Strings and NULL

Generally NULL which is integer 0 is used in many places to denote the lack of anything. Pointers when not valid or not yet assigned are also set to NULL to indicate this.

Within strings NULL is used as you have seen to denote the end of string and is usually the check used in a loop to do something with a "string" of characters such as.

char myStr[] = "SomeStr"; //dont take this as what it does but im saying i have an array with the value "SomeStr"

while(putchar(*myStr++));
//prints each character of my string untill NULL

//easier to see example doing the same thing
for( size_t n = 0; myStr[n]!=NULL; n++)
{
   putchar(myStr[n]);
}

edit: As to the string "", it will be 1 byte long as a null terminated character array is numChars+1 for the null character.

Hope that gives you the kind of insight you were looking for, if not i pass you over to the "big guns" who will surely know somewhat more than i do.

I believe your above comparison

#
for( size_t n = 0; myStr[n]!=NULL; n++)
#
(

would return an error code (as it is doing with me).
Check it at codepad This is what I was trying to point, the NULL character ('\0') and NULL are different (maybe!!)

NULL is traditionally meant to only be used with pointers, never integers or characters because originally NULL was defined as #define NULL (char *)0 So to check for the string's terminating character it would be for(size_t n = 0; myStr[n] != 0; n++) C++ now normally defines NULL as 0, so the compilers that define it that way will not have a problem with using NULL instead of 0. However, just be aware that such a program may not compile with all compilers.

First this code will show you what type null is :

cout << "NULL type is " << typeid(NULL).name() << endl;
cout << "NULL value is " << NULL << endl;

This is the output you will probably get :

NULL type is int
NULL value is 0

Second this code :

if(strlen(str)==0)

checks if the length of the string str is 0. The function strlen returns the
length of the null terminated string passed to it.

And in code str[]="". The length of str is 0. It contains only the null-terminated character, which does not count of the actual length of str.

And last of all, avoid all of these complication by using std::string. Unless you
are doing this as practice or something.

Here is how NULL is defined by vc++ 2010 express in stdio.h Note that it's defined differently for c++ than it is for C.

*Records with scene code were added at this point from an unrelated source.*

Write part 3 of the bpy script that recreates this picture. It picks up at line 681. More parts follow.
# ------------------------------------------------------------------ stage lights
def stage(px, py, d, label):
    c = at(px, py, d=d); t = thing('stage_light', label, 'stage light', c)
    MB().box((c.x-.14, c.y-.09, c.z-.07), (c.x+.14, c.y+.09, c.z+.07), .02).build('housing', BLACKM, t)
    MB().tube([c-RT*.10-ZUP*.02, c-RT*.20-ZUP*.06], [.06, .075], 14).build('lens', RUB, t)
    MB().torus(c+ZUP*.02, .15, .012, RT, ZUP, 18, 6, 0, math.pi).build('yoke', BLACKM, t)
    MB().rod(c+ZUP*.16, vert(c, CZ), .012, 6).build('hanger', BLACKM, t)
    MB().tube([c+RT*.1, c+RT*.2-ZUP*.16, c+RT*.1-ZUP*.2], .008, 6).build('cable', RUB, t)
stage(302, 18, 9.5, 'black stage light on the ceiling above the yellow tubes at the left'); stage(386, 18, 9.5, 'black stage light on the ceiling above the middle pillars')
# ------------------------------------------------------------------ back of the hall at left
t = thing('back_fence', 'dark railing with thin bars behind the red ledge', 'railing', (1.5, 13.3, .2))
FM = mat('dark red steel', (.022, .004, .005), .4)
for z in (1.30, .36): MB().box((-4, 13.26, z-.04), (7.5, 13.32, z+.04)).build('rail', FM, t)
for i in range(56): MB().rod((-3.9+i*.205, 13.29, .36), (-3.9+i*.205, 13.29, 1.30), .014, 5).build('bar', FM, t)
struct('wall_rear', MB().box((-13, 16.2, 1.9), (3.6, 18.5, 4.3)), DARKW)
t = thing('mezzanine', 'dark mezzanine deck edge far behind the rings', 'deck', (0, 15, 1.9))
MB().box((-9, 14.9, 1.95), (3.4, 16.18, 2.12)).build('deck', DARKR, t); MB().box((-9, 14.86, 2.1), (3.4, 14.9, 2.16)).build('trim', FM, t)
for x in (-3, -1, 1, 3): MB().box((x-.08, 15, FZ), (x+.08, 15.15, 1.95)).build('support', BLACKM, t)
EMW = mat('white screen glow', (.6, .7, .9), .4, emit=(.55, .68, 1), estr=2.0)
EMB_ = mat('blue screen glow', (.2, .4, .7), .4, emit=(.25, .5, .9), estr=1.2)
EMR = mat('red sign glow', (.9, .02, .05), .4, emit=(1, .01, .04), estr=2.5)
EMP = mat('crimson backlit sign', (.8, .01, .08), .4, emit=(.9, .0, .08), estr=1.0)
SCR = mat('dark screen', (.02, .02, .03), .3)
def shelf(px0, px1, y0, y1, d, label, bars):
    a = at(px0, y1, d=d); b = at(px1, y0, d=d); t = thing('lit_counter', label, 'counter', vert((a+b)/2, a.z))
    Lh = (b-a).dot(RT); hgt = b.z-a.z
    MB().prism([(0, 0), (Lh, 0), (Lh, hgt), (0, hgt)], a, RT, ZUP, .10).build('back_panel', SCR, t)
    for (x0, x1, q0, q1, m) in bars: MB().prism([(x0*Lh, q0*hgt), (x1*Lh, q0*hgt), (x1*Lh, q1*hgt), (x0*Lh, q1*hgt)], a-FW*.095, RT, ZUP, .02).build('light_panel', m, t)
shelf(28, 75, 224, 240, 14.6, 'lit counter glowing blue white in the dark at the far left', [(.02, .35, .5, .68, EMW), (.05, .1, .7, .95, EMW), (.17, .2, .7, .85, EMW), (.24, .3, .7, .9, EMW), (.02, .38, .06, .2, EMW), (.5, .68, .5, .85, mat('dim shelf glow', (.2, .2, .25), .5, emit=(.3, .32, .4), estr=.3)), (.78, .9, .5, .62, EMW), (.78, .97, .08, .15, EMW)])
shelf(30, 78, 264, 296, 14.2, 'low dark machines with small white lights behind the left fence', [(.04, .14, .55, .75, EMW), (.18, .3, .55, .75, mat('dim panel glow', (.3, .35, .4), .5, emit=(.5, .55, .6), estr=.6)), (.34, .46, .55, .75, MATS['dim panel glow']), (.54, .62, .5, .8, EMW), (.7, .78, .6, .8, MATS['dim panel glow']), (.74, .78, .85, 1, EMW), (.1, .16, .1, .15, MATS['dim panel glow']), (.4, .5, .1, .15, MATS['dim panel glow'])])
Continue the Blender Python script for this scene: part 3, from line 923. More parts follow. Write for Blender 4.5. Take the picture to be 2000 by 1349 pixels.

/* Define NULL pointer value */
#ifndef NULL
#ifdef __cplusplus
#define NULL    0
#else
#define NULL    ((void *)0)
#endif
#endif

NULL is generally used for pointers, and means that the memory being referred to should be at memory address 0, which is generally inaccessible, whereas the null terminator at the end of strings is one character's (a byte's) worth of zeros that isn't used for an actual character. So the following two lines are very different:

char str1[] = "";
char* str2 = NULL;

Here str1 is an actual array of characters, but the only character is the null terminator. str2 is a pointer to a character or array of characters, but it doesn't point to anything yet. If you tried to print str1, it'd print "", whereas if you tried to print str2, it'd probably give an error because it's trying to access the character array at memory address 0, which would likely return an exception, because you're not supposed to do that.

I hope that helped.

Thank you all, most of my questions have been sought by your answers... Now, the only thing left in doubt is the data space acquired..

char str1="";
char* str2=NULL;

see the link below:
codepad
Hope I am able to explain my problem..

>>char str1="";

That's wrong, most likely just a typo and is correct in the link you posted.

>>Hope I am able to explain my problem..
What problem? I though you said your questions were answered.

OK, sorry, now I understood, actually I was asking that why was the char pointer acquiring 4 bytes even when it was not pointing to anything.. but now I understood the pointer is storing the address which requires those 4 bytes.. Hope I am correct..!!

Yup, that's right. Pointers occupy memory too.